Couple of points first.
Kask - I did take your original comments to me as questioning my experience gaming and trying to set yourself upon your own credentials. If I misread that, I appologize. I strongly dislike piddling contests in this manner, because they actually prove nothing. For the record, I started gaming in 1980.
Imaro - when I said 3-5 hours to develop an adventure, I didn't specify edition. My bad, I was thinking 3e. However, that being said, if you can develop an entire adventure - presuming something that will last, say, 2-4 sessions, in under 3-5 hours, including maps, and everything else, that's pretty damn quick. However, all that being said, when I go back and look at what you call world building, I'd pretty much do the same thing. So, you call that world building, I do not. Since you refuse to define what you mean by world building, we cannot really proceed.
Beginning of the End said:
He recommends thinking of prep in three tiers: The broad strokes, the details, and the development.
For example, if you're designing a village for sandbox play your broad prep might be the name of the village; a map; maybe some quick notes on the town's general history, purpose, location, etc. Your detailed prep might be a dozen or so NPCs and a few locations that the PCs are likely to interact with.
Then, at that point, you wait and see what happens when the PCs actually interact with the village. What inn do they decide to stay at? Which NPCs do they seem to really like interacting with? Those are the things that you should come back in and develop with even greater depth. Everything else (the locations and people they're less interested in) you can leave sketchy.
This sounds pretty much exactly what I'm talking about. The broad strokes, of course, have to be done. You have no choice there really, in most campaigns. Since you are advocating the deeper development following player interactions, I wouldn't call this world building at all - it's setting building. It is directly tied to the story that is developing within the group. For me, world building is when you, as Precocious Apprentice very excellently said, try to develop the campaign world separate from the characters in the campaign.
Lanefan said:
I design my worlds to support a campaign that'll run for 5-10 years, and then fully expect it to last at least that long. Which means, other than for one-off adventures, in 25 years of DMing I've designed 3 worlds*; they're listed in my sig. Given that, taking a year for the design process isn't such a big deal as the return-on-effort ratio is pretty good.

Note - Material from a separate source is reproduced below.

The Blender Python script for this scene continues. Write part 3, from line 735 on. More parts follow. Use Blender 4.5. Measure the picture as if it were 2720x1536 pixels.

As a question Lanefan, do you think this would be good advice to give to DM's? To tell them that they should do this much work with the expectation that their campaigns will last for so long?
Yes, this works for you and that's great. But, I'm thinking you are very much an outlier here.
Kask said:
Right. Different groups game differently.
True, but, I'd be pretty surprised to learn that any group out there has actually done what you are suggesting. To walk into the session and abandon all ongoing campaign elements to do something that is a complete surprise to the DM? If this has ever happened, I'm going to file it under statistical anomoly and ignore it for this conversation. I really, really doubt that any DM has to deal with this on a regular basis.